Lakeland-Lanier EMA Director John Pruitt says city workers are moving tree limbs to a landfill where they hope to burn them. He says waste management in Pearson, Veolia and Valdosta are donating containers for other debris, such as metal, and discarding the material free of charge.

“A lot of state workers coming in cleaning up the highways, a lot of volunteers, our city workers are out cleaning up the limbs,” says Darsey. “Moody Air Force Base all came and they cleared out around Banks Lake. They had humvees and they could drive through it all. They were sawing and clearing the roads out there.”

He says the largest efforts in the recovery come from another group: the Lakeland community.

“A lot of the people on top of people's houses putting tarps on the houses trying to help them. It was a real big volunteer effort,” says Darsey.

Dr. Benjamin Bailon, a Lakeland resident whose home and yard were damaged, says his neighbor helped clear trees that landed on his house and blocked his driveway.

“He come out, Municipal Judge J.J. Strickland, pull out his tractor, pull out all the trees and get guys to cut the branches so I can get out,” says Bailon.

Bailon says everyone in his neighborhood is helping each other out.

“He has no water, I don't have no water, I do have extra rooms in the lake house so we alternate and go in there, I just keep the door open,” he says.

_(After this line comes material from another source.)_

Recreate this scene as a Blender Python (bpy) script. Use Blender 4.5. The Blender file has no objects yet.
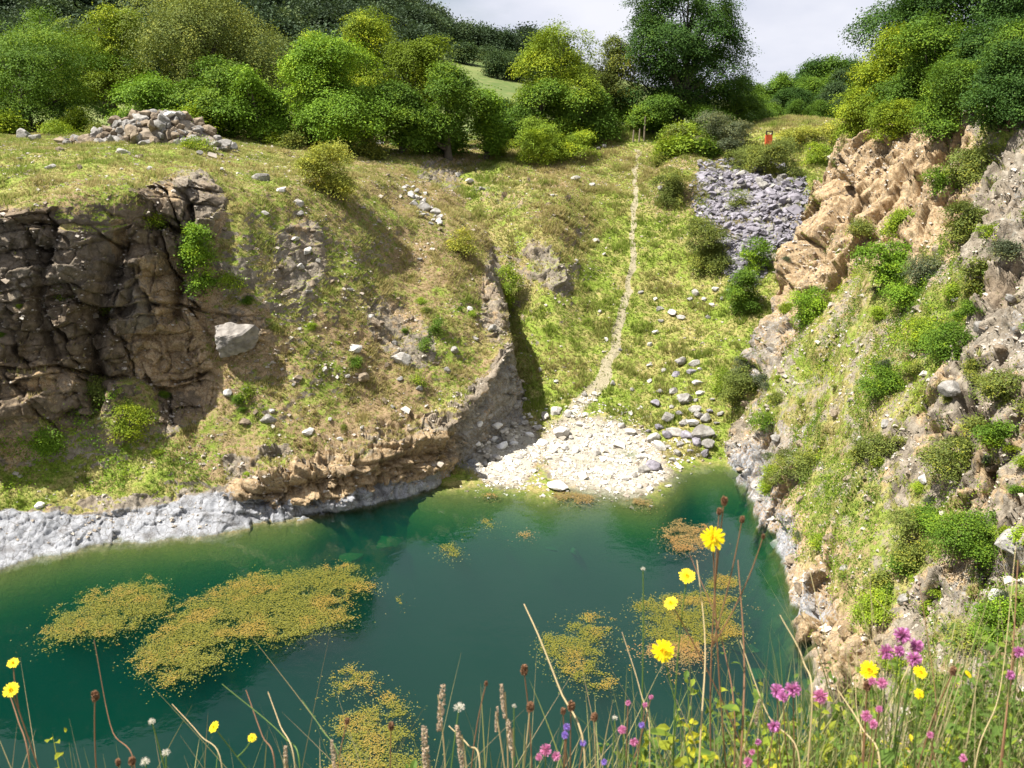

Darsey says there was a shelter opened by the city but he says those without a house found shelter through family members and fellow citizens.

The mayor says he’s not only thankful to the community for pulling together, he says he’s also thankful no on in the community was hurt or killed.

“No one got hurt. That’s what we're so thankful about. You can replace property but you can't replace lives,” he says.